- PROBLEM REQUIREMENTS
Repeat the material exactly, leaving nothing out.

- DATA LINES
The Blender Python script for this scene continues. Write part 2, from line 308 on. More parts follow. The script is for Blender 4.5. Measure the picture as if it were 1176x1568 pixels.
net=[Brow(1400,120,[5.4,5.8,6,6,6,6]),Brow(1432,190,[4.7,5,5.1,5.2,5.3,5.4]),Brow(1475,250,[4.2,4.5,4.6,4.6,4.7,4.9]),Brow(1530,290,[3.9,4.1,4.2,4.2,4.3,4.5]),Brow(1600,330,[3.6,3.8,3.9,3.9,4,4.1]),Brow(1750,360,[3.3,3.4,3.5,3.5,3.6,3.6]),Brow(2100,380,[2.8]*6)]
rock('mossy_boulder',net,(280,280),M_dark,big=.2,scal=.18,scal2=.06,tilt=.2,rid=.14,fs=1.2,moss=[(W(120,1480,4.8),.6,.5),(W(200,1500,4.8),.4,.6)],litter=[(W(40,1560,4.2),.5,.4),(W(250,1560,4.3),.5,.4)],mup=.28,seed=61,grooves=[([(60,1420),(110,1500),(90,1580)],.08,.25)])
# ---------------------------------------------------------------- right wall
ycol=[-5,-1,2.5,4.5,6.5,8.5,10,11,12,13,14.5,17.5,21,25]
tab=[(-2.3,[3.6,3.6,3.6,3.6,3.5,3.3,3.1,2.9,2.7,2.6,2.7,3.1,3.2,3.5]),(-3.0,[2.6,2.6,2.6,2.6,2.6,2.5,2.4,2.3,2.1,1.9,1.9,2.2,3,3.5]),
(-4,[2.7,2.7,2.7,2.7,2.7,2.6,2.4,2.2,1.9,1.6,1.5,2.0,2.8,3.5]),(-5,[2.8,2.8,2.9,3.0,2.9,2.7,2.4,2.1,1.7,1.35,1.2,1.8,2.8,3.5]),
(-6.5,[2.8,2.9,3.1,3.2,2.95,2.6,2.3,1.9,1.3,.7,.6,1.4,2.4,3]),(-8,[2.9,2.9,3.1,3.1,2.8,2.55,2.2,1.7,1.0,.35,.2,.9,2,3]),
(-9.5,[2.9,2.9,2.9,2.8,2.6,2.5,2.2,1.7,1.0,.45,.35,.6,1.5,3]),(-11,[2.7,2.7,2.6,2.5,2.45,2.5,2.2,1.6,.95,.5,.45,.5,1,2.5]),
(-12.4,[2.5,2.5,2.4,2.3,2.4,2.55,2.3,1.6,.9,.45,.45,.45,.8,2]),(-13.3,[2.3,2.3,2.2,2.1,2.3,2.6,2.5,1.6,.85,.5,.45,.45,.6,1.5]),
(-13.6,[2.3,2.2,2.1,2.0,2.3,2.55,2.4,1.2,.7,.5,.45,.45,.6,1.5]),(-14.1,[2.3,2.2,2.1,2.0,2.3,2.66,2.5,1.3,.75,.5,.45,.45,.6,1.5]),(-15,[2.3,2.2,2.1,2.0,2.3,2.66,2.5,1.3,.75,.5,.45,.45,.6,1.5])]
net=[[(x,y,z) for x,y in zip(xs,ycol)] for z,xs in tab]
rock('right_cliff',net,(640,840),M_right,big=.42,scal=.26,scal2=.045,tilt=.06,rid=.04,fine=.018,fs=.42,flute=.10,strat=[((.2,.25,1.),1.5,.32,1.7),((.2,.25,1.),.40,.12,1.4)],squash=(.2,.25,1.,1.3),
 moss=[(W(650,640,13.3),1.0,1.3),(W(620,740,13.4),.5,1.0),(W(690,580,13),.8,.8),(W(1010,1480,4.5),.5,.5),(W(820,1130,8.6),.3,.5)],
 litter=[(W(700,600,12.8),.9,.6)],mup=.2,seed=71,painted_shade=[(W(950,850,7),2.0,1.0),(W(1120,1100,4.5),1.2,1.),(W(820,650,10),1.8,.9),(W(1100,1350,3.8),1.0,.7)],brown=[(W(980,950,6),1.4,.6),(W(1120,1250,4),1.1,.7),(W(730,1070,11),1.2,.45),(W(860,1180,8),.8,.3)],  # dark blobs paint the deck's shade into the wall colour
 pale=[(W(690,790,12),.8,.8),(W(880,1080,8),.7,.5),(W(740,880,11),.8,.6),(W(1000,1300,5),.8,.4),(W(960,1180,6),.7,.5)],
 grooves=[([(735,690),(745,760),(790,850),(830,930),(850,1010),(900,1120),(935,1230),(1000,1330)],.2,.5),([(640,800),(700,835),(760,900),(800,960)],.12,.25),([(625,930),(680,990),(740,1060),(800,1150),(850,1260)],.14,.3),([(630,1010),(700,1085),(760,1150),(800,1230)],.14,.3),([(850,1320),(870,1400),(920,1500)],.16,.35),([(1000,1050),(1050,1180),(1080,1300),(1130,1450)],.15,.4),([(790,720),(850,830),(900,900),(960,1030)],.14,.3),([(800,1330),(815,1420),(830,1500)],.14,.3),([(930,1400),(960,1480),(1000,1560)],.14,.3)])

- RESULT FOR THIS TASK
The Blender Python script for this scene continues. Write part 2, from line 308 on. More parts follow. The script is for Blender 4.5. Measure the picture as if it were 1176x1568 pixels.
net=[Brow(1400,120,[5.4,5.8,6,6,6,6]),Brow(1432,190,[4.7,5,5.1,5.2,5.3,5.4]),Brow(1475,250,[4.2,4.5,4.6,4.6,4.7,4.9]),Brow(1530,290,[3.9,4.1,4.2,4.2,4.3,4.5]),Brow(1600,330,[3.6,3.8,3.9,3.9,4,4.1]),Brow(1750,360,[3.3,3.4,3.5,3.5,3.6,3.6]),Brow(2100,380,[2.8]*6)]
rock('mossy_boulder',net,(280,280),M_dark,big=.2,scal=.18,scal2=.06,tilt=.2,rid=.14,fs=1.2,moss=[(W(120,1480,4.8),.6,.5),(W(200,1500,4.8),.4,.6)],litter=[(W(40,1560,4.2),.5,.4),(W(250,1560,4.3),.5,.4)],mup=.28,seed=61,grooves=[([(60,1420),(110,1500),(90,1580)],.08,.25)])
# ---------------------------------------------------------------- right wall
ycol=[-5,-1,2.5,4.5,6.5,8.5,10,11,12,13,14.5,17.5,21,25]
tab=[(-2.3,[3.6,3.6,3.6,3.6,3.5,3.3,3.1,2.9,2.7,2.6,2.7,3.1,3.2,3.5]),(-3.0,[2.6,2.6,2.6,2.6,2.6,2.5,2.4,2.3,2.1,1.9,1.9,2.2,3,3.5]),
(-4,[2.7,2.7,2.7,2.7,2.7,2.6,2.4,2.2,1.9,1.6,1.5,2.0,2.8,3.5]),(-5,[2.8,2.8,2.9,3.0,2.9,2.7,2.4,2.1,1.7,1.35,1.2,1.8,2.8,3.5]),
(-6.5,[2.8,2.9,3.1,3.2,2.95,2.6,2.3,1.9,1.3,.7,.6,1.4,2.4,3]),(-8,[2.9,2.9,3.1,3.1,2.8,2.55,2.2,1.7,1.0,.35,.2,.9,2,3]),
(-9.5,[2.9,2.9,2.9,2.8,2.6,2.5,2.2,1.7,1.0,.45,.35,.6,1.5,3]),(-11,[2.7,2.7,2.6,2.5,2.45,2.5,2.2,1.6,.95,.5,.45,.5,1,2.5]),
(-12.4,[2.5,2.5,2.4,2.3,2.4,2.55,2.3,1.6,.9,.45,.45,.45,.8,2]),(-13.3,[2.3,2.3,2.2,2.1,2.3,2.6,2.5,1.6,.85,.5,.45,.45,.6,1.5]),
(-13.6,[2.3,2.2,2.1,2.0,2.3,2.55,2.4,1.2,.7,.5,.45,.45,.6,1.5]),(-14.1,[2.3,2.2,2.1,2.0,2.3,2.66,2.5,1.3,.75,.5,.45,.45,.6,1.5]),(-15,[2.3,2.2,2.1,2.0,2.3,2.66,2.5,1.3,.75,.5,.45,.45,.6,1.5])]
net=[[(x,y,z) for x,y in zip(xs,ycol)] for z,xs in tab]
rock('right_cliff',net,(640,840),M_right,big=.42,scal=.26,scal2=.045,tilt=.06,rid=.04,fine=.018,fs=.42,flute=.10,strat=[((.2,.25,1.),1.5,.32,1.7),((.2,.25,1.),.40,.12,1.4)],squash=(.2,.25,1.,1.3),
 moss=[(W(650,640,13.3),1.0,1.3),(W(620,740,13.4),.5,1.0),(W(690,580,13),.8,.8),(W(1010,1480,4.5),.5,.5),(W(820,1130,8.6),.3,.5)],
 litter=[(W(700,600,12.8),.9,.6)],mup=.2,seed=71,painted_shade=[(W(950,850,7),2.0,1.0),(W(1120,1100,4.5),1.2,1.),(W(820,650,10),1.8,.9),(W(1100,1350,3.8),1.0,.7)],brown=[(W(980,950,6),1.4,.6),(W(1120,1250,4),1.1,.7),(W(730,1070,11),1.2,.45),(W(860,1180,8),.8,.3)],  # dark blobs paint the deck's shade into the wall colour
 pale=[(W(690,790,12),.8,.8),(W(880,1080,8),.7,.5),(W(740,880,11),.8,.6),(W(1000,1300,5),.8,.4),(W(960,1180,6),.7,.5)],
 grooves=[([(735,690),(745,760),(790,850),(830,930),(850,1010),(900,1120),(935,1230),(1000,1330)],.2,.5),([(640,800),(700,835),(760,900),(800,960)],.12,.25),([(625,930),(680,990),(740,1060),(800,1150),(850,1260)],.14,.3),([(630,1010),(700,1085),(760,1150),(800,1230)],.14,.3),([(850,1320),(870,1400),(920,1500)],.16,.35),([(1000,1050),(1050,1180),(1080,1300),(1130,1450)],.15,.4),([(790,720),(850,830),(900,900),(960,1030)],.14,.3),([(800,1330),(815,1420),(830,1500)],.14,.3),([(930,1400),(960,1480),(1000,1560)],.14,.3)])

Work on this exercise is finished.